Sunday, May 30, 2010

The End of the PC Era

Repent for the end is nigh!

Repentence may not be necessary, but the end is near. The end of the PC era, that is.

I'm going to take some liberty with the phrase "PC" and start the PC era in 1977 with the introduction of the Apple II computer. (Or the "Apple ][", as we wrote it then.) I'm going to ignore the marketing for the IBM PC in 1981.

The Apple II (and the Radio Shack TRS-80, and the Commodore PET, and the Heathkit H-8) began the era of personal computers. (Yes, technically the IMSAI 8008 could be considered the beginning, but that was strictly for serious hackers. The Apple and Radio Shack and Commodore were made for "real people".)

Why do I send that the end is near? I suspect that soon Apple will discontinue the Macintosh line. (All of it, including the iMac, the MacBook, and the Mac Mini.)

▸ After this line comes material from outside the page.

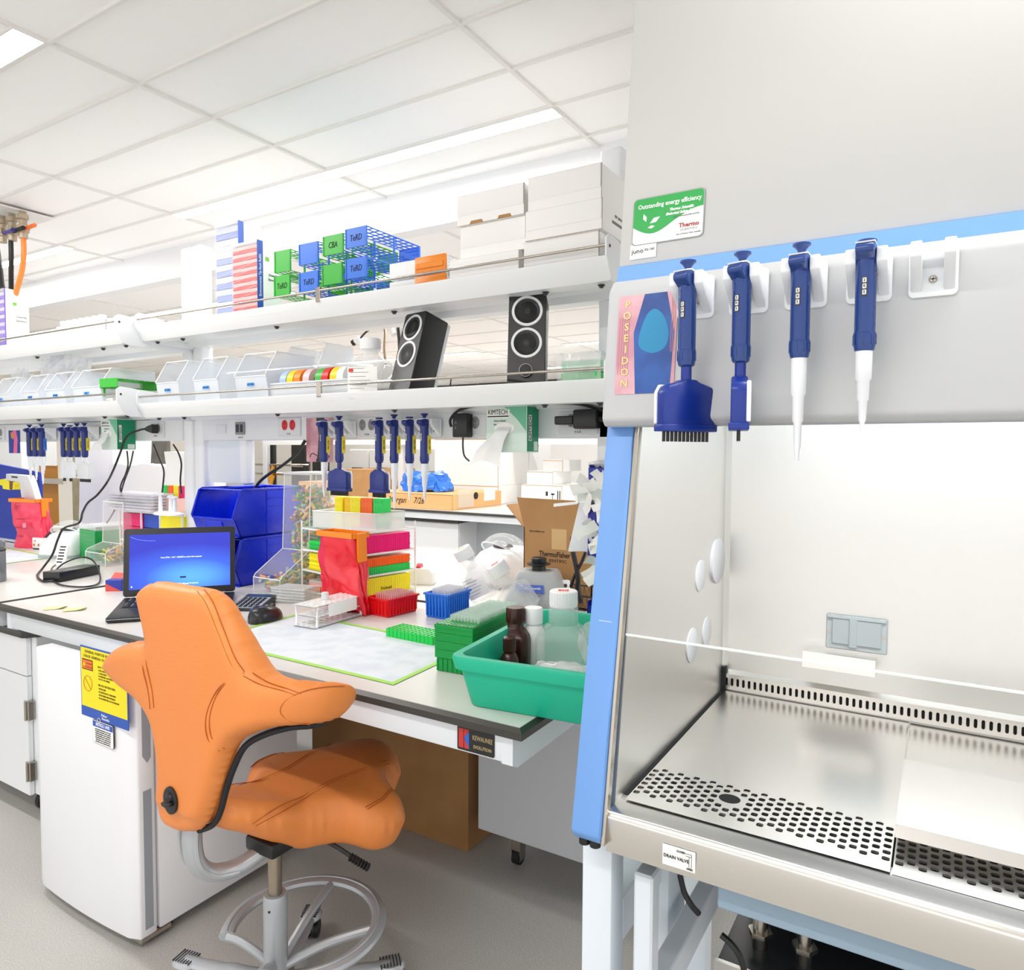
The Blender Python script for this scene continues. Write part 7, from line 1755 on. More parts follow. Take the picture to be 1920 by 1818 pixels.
# rack of pink, blue and yellow trays
v0, v1 = at(222, 985, Y=2.26), at(352, 985, Y=2.26); zt_ = at(280, 962, Y=2.26).z
rk2 = thing('acrylic_rack', 'clear rack of pink, blue and yellow trays on the left bench behind the laptop', 'rack', (v0.x, 2.27, Z0)); wk = v1.x-v0.x-.06; hk2 = zt_-BZ
for z in (.004, hk2*.45, hk2): obj('shelf_plate', B().mat(ACR).box(0, wk, 0, .17, z-.004, z).mat(ACRE).box(0, wk, -.002, .002, z-.004, z+.003), rk2)
for x in (0, wk*.36, wk*.66, wk): obj('upright', B().mat(ACRE).box(x-.003, x+.003, -.004, .004, 0, hk2+.012), rk2)
for m, xa, xb, lb in (('magenta', .012, .34, 'magenta trays at the left of the rear rack on the left bench'), ('blue', .36, .60, 'dark blue trays in the middle of the rear rack on the left bench'), ('yellow', .62, .985, 'yellow trays at the right of the rear rack, next to the uprights')):
    w = (xb-xa)*wk; t = thing('tube_tray', lb, 'tube tray', (v0.x+(xa+xb)/2*wk, 2.36, Z0+hk2*.45+.001), 0, 'trays in the rear rack on the left bench')
    for z in (0, hk2*.26): 
        b = B().mat(RG[m]).box(-w/2, w/2, -.075, .06, z, z+hk2*.25, .002); b.box(-w/2-.012, -w/2, -.06, .04, z+hk2*.16, z+hk2*.18); obj('rack_body', b, t)
tp2 = thing('lid_stack', 'stack of clear frosted lids on the rear rack of the left bench', 'lids', (at(258, 950, Y=2.3).x, 2.32, Z0+hk2+.004)); ws = at(300, 950, Y=2.3).x-at(220, 950, Y=2.3).x
for k_ in range(6): obj('lid', B().mat(mat('lid_lilac', '#eceaf6', .3, alpha=.6, noise=0)).box(-ws/2, ws/2, -.07, .07, k_*.017, k_*.017+.014, .003).box(-ws/2-.016, -ws/2, -.05, .05, k_*.017+.008, k_*.017+.011), tp2)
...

With the popularity of the iPhone, the iPod, and the iPad, consumers have no need for a full-blown PC like the Macintosh, nor the patience to put up with the work for personal computers. The iPhone/Pod/Pad collection is good enough, and much simpler to use.

When Apple announces the end of the Macintosh, a few things will happen:

1) The Microsoftians will cheer
2) The Linux crowd will look up from their screens and see nothing to cheer (or boo)
3) A lot of graphic designers will be rather unhappy

Graphic designers will be unhappy because their platform of choice will disappear. They will have to move to either Windows or Linux. The iPad will not support their work. But neither do Windows or Linux, in the way that the Macintosh supported it. Yet this is inevitable -- the market for graphics work is too small to interest Apple.

The Linux crowd will be neutral. They don't need the Mac or Mac OSX -- or so they think.

THe Microsoft crowd will be ecstatic -- they will think that they have "won" some might battle against the forces of non-Microsoft darkness. Some will proudly (and loudly) proclaim that this decision by Apple proves the superiority of the Microsoft .NET platform. Sadly, they will be wrong.

By abandoning the Macintosh, Apple will be free to pursue the consumer market. The iPhone/iPod/iPad set offer a much better consumer experience than the Macintosh. Apple has every incentive to move people to the "triple-IP set" than keep them on the Macintosh.

Microsoft ends up with the corporate desktop, something they already own. Yet the corporate desktop is changing, moving to the virtual world. The corporate world will abandon desktop hardware for virtual desktops, and the equipment on the desktop will be a minimal system, just enough to run the virtual environment. In many ways, this configuration is the old IBM 3270 terminal on a desk. (But with spiffier graphics.)

These two moves bode poorly for desktop manufacturers. People will by iPhone and not desktops. Corporations will buy virtual PCs and servers but not real PCs. Even the small "Mom and Pop" operations will buy virtual PCs from the cloud.

I predict that by 2015, the PC market will collapse. Sales of real PCs will plummet. (Sales of gaming consoles will remain robust, though.) And by then, everyone will acknowledge the end of the PC era.

Unfortunately for the Linux crowd, the demise of PCs will mean a demise to hackers. The Linux world will have to move to virtual PCs on servers. I'm not sure how that is going to work for the average hacker.